North Korea reacted to Japanese sanctions by dismantling the special committee that it had put together to investigate what happened to the abductees. But this move is largely symbolic and within the realm of what the Japanese government had expected. After all, the committee produced no meaningful results in the year and a half of its existence, and this is the only form of retaliation that the North had left to use against Japan.
In anticipation of the Kim regime’s reaction, Prime Minister Shinzo Abe’s government went out of its way to gain the understanding of the families of the victims of North Korea’s kidnappings before choosing to impose the harshest set of sanctions recommended. Resolving the abductees issue has been a Gordian knot for Japanese policymakers, and in this particular instance, Abe likely calculated that the benefits of signaling to the world Japan’s seriousness through the symbolism of new sanctions was worth the risk of upending largely symbolic negotiations over the abductees.
U.S.-Japan Alliance
More substantively, Japan is likely to respond to the latest North Korean provocations by reaffirming its commitment to the U.S.-Japan alliance and seeking ways to improve the way the alliance operates. The creation of the alliance coordination mechanism (ACM) under the auspices of the new U.S.-Japan Defense Guidelines should help the United States and Japan respond better to such crises in the future. According to James Schoff, senior associate at the Carnegie Endowment for International Peace, the ACM is “a small node of consistent communication and an agreed upon process to expand that method of interaction, information sharing and decision making during a security crisis that enables a wider range of alliance activities” in a way that focuses on the capabilities that the two sides bring to the table to address common concerns. Schoff notes that the ACM was reportedly used to coordinate Tokyo and Washington’s response to Pyongyang’s nuclear test and missile test, as well as coordinating monitoring of North Korea after those provocations.
As the ACM is only just beginning to be institutionalized and “will be very small and almost imperceptible during peacetime,” crises may be the best way to work through any issues – foreseen and unforeseen. Schoff is confident that the ACM will “evolve based on the needs and experience” of Japan and the United States, and such evolution may require external “shocks” to demonstrate to stakeholders where improvements need to be made. Through such lessons-learned, Japan and the U.S. can better prepare to respond more effectively the next time. The most recent North Korean crisis could be a blessing-in-disguise if it grants an opportunity for Japan and the United States to learn how to better finesse the still-fledgling ACM.
The crisis has not only sharpened the focus on improving how Japan works with the United States. It has also reemphasized the importance of working with other states such as South Korea and Australia.
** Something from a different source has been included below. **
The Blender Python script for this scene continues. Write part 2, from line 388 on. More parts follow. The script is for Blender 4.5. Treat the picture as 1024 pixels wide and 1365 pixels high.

At a February 10 high-level meeting, top military officers from Japan, South Korea and the United States agreed to respond strongly to the North’s provocations by enhancing trilateral information sharing, strengthening coordination on mutual security issues, and increasing participation in military exercises. On the political side, Abe is set to meet with U.S. President Barack Obama and South Korean President Park Geun-hye on the sidelines of the biennial nuclear security summit in late March, where they are expected to discuss the most recent developments on the Korean peninsula.
When Japanese Foreign Minister Fumio Kishida and Australian Foreign Minister Julie Bishop met in February, North Korea was high on the agenda. Bishop stated, “We stand with Japan and other members of the international community in condemning the North Korean regime for its provocative, destabilizing, dangerous behavior.” Abe and Bishop also praised the growing ties between Tokyo and Canberra, indicating that this is a relationship that will only continue to grow in significance.
Yet unilateral sanctions, better alliance coordination, and external balancing are no longer enough. Progress in the UN Security Council has stalled, and even if sanctions were successfully passed, it is questionable how much real impact they would have. And in this climate of heightened tension, Japan must begin considering unilateral defense options – specifically, upgrading its missile defense system.
Specifically, the defense ministry is planning on jointly developing a Block 2A system with the United States, to improve on the interception range of the Block 1A system, which would decrease the number of Aegis required to defend the entirety of Japanese territory. The defense ministry is also planning to buy two more Aegis ships by fiscal year 2020, bringing the total to eight. They are also weighing the possibility of purchasing the U.S. military’s Terminal High Altitude Area Defense (THAAD) system, a land-based missile defense system. THAAD would add a third-tier to Japan’s defenses, which currently consists of SM-3 interceptors (the first tier) and PAC-3 Patriot rockets (second tier).
What this overview of Japan’s reaction to North Korea’s provocations shows is that Japan is willing to try a creative mix of old and new tricks to defend itself against an elevated threat.
Though the Japanese public has been hesitant until now to rally behind Abe’s comprehensive security agenda, perhaps this irrefutable evidence of North Korean intransigence will finally muster the popular support needed for a more “proactive” Japan in the Asia-Pacific and the world.